Last weekend, amid history being made and discovering new sisterfriends, we also took a trip up to what we got word will be our new hometown. Placerville is just East of Sacramento, a short twenty minutes away from the edge of the city, resting at the foot of the Sierra mountains. It’s an old gold mining town along the southern route to Tahoe and it’s covered in trees and streams and history.

While we’ve been waiting for Bear to start this new job and find out where our final destination was, we’ve heard all kinds of rumors – maybe Fresno, maybe Davis, maybe Ukiah – and when some of them didn’t pan out I was relieved, and when others didn’t pan out I was heartbroken. But it all worked out for the best because I cannot imagine a place I would rather set down roots than what I found this weekend.
Bear’s employers stressed that he couldn’t commute. He HAD to live in Placerville. Apparently in Gold Country there are townies, and there are tourists. And they need us to be townies. I could not be more happy to comply. I’ve been looking for a hometown my whole life. We were told we need to really become a part of the community – go to Chamber of Commerce events, enter things in the fair, go to the Farmer’s Markets – it’s like I’m being thrown in the briar patch. Oh all right, if you insist. Sheesh. Give me everything I’ve ever wanted, why don’t you.

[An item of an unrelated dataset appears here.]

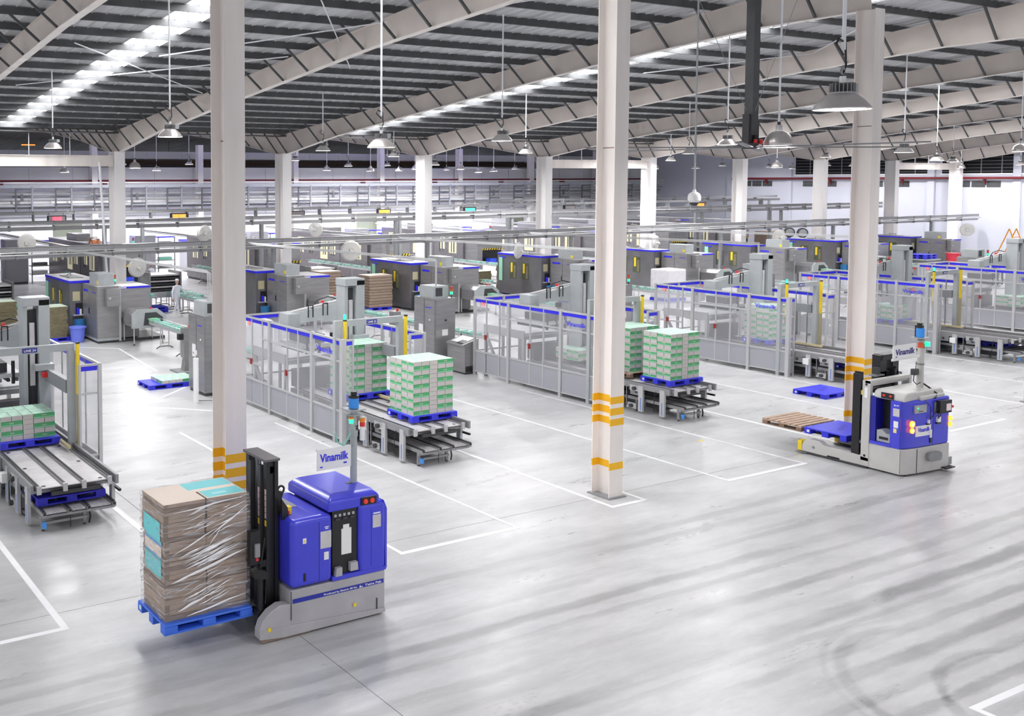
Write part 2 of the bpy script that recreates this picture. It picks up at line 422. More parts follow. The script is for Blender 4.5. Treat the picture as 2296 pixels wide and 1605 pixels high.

We strolled down Main Street and played tourist, until we earn our Townie status, and it’s like this place was custom made in my dreams. Wonderful restaurants, historical markers, antique shops. There was a store where a couple reclaimed old furniture and painted it in bold creamy colors, a children’s clothing store where a gal with a nose ring sewed the clothes she then hung on the rack for sale, an independent bead store, gourmet food shops selling special cheeses and locally made mustard, and an independent yarn store. And then. Not only was it an independent needlepoint store, it was a NOT FOR PROFIT CO-OP needlepoint store. I got to chatting with the ladies inside and they told me all about their Sit ‘n Stitch days, and the locals only secret for where to park all day without paying.

When we were up this weekend, we stopped at this place – a restaurant and bakery in a converted victorian house – ate homemade pie and bread on the closed in porch, and made instant friends with our dining neighbors. One table couldn’t get enough of Atticus, even giving him a hug on their way out the door, and at the other table…Oh the other table. A lady came in with a gorgeous black lab named Gatsby. There were dogs everywhere we went in Placerville, including the restaurants, and Gatsby and Atticus fell in love. Gatsby’s owner and I laughed over our literary nerd-dom and Atti refused to eat his lunch so he could wheel his chair over and drape himself across Gatsby’s side for a big hug.
This is the place where we’re going to make all our dreams come true. And I have some big dreams.